Something that strikes me about Dash and Dot’s Blockly puzzles – as it has done for other apps and hardware in this area from Kano to Tynker and Scratch – is the crossover between programming and storytelling for children.

Here, that’s shown in the puzzles: Dash running away from (imaginary) aliens, for example. Each puzzle is not just a programming task, but a miniature story. That’s something that carried over with my son into the sandbox mode where he was creating his own programs from scratch.

He wasn’t trying to move the robot across the floor then shake its head and turn around: he was sending it into a jungle to fight a killer bear, or onto the stage to dance in the robot X Factor. A “building brick connectors” accessory to attach Lego creations has fuelled his creativity further.

It is still early days for Wonder Workshop: like Kano, it has to grapple with the challenges of selling hardware to parents (and schools) around the world, while also continuing to develop new apps – and persuade other developers to make software for Dash and Dot too.

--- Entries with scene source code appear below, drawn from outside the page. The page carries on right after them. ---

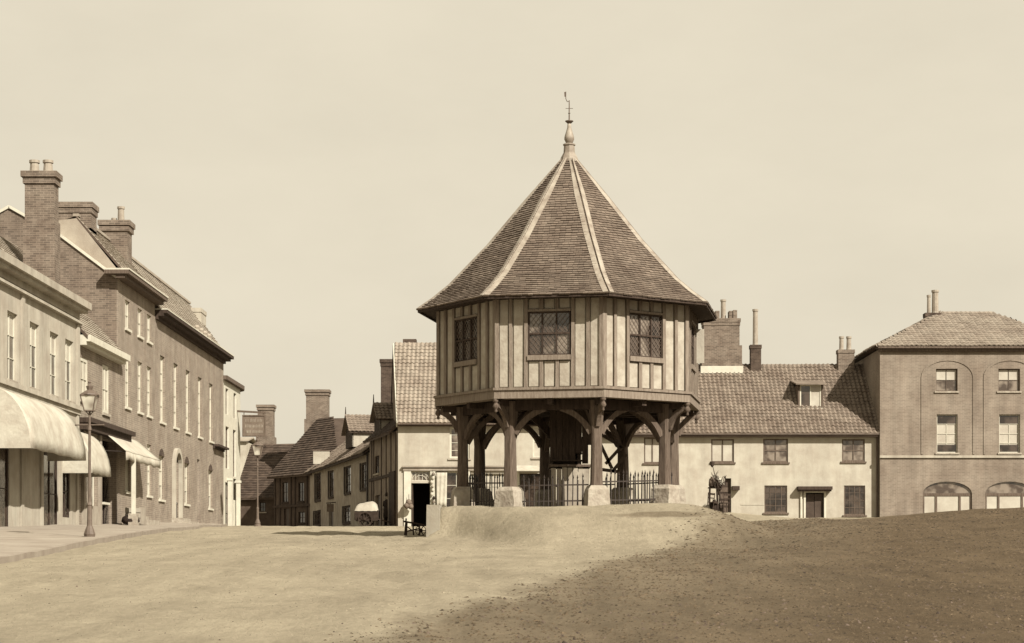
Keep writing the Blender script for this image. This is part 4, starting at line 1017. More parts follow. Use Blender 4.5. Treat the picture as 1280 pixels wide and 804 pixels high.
# lower dark house further left
lh = thing('low_dark_house', at(323, 657, 139), 'low dark house with a broad tiled roof, behind the further street lamp', 'house')
F = Fr((xx(296, 141), 141), (xx(342.5, 140.5), 140.5)); ez = zz(621, 140)
ops = [(F.apx(325), F.apx(332), F.zpx(328, 640), F.zpx(328, 628))]
wall(F, 1.8, ez, ops, 'dark_plaster', lh); window(F, *ops[0], lh, 2, 2, 'timber_old', dep=.05)
E0 = F.p(-.1, ez - .08, .4); E1 = F.p(F.L + 2.4, ez - .08, .4); rzl = zz(556, 147)
R0 = Vector((xx(314, 147), 147, rzl)); R1 = Vector((xx(374, 147), 147, rzl + .1))
rf = roof_slab(E0, E1, R0, R1, 'tile_dark', lh); shingles(E0, E1, R0, R1, 'tile_dark', rf, tw=.3, gauge=.24, th=.05)
mb = MB(); mb.prism([F.p(0, 1.8, -.36), F.p(F.L, 1.8, -.36), F.p(F.L, 1.8, -12), F.p(0, 1.8, -12)], (0, 0, ez - 1.9)); mb.build('rear_wall', 'dark_plaster', lh)
mb = MB(); mb.add([R0, R1, F.p(F.L + 2.4, ez, -12), F.p(0, ez, -12)], [(0, 1, 2, 3)]); mb.add([E0, R0, F.p(0, ez, -12)], [(0, 1, 2)]); mb.build('rear_roof', 'tile_dark', lh)
chim_px(322, 341, 506, 570, 148, lh, 'brick_stack', dep=1.2, bands=((0, .12), (.22, .06)), lower=(zz(546, 148), .12))
# pale outbuilding seen between the inn and the low dark house
pb = thing('pale_gable_house', at(312, 640, 150), 'sliver of a pale rendered building behind the inn sign', 'house')
F = Fr((xx(284, 160), 160), (xx(308, 160), 160)); wall(F, 1.8, zz(552, 160), [], 'plaster_light', pb, t=6)
mb = MB(); mb.prism([F.p(-.2, zz(552, 160), .3), F.p(F.L + .2, zz(552, 160), .3), F.p(F.L + .2, zz(545, 160), -3), F.p(F.L + .2, zz(552, 160), -6.2), F.p(-.2, zz(552, 160), -6.2), F.p(-.2, zz(545, 160), -3)], (0, 0, .1)); mb.build('roof', 'slate', pb)

# ------------------------------------------------------------------ left row of the market
def rowF(y0, y1): return Fr((rowx(y0), y0), (rowx(y1), y1))
def Yr(px): return 36480 / (663 - px)
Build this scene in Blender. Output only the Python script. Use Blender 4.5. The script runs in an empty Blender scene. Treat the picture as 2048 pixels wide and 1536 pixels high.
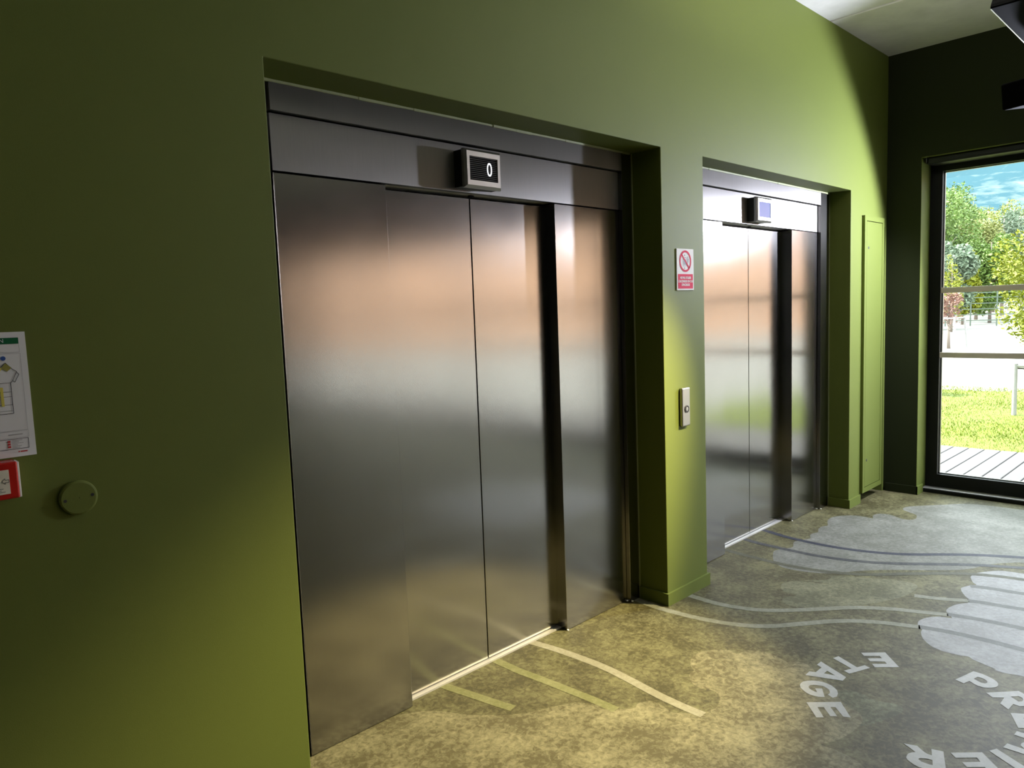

The company is building a community around the robots, including a YouTube show for children called The Dash & Dot Show, and publishing resources to help teachers use the devices in the classroom. “The community is just getting started for kids, teachers and parents to share what they’ve created,” says Gupta.

His company has wider aims too: a commitment to donate $1 from the price of every purchase to a partnership with charity Pencils of Promise that builds schools in the developing world.

“It takes about $25k to open a school, and for us, selling 25,000 robots is achievable and sustainable,” says Gupta. “And if we can get to 50,000 robots, that’s two schools and even better. And we have a good partner who is already doing the work of building and running those schools.”

Back at home, even Lola is coming round to Dash and Dot’s charms, gradually. She may not be quite ready to bow to my son’s requests to play aliens or killer bears at a moment’s notice, but she certainly won’t be the last cat learning to live alongside these learning toys.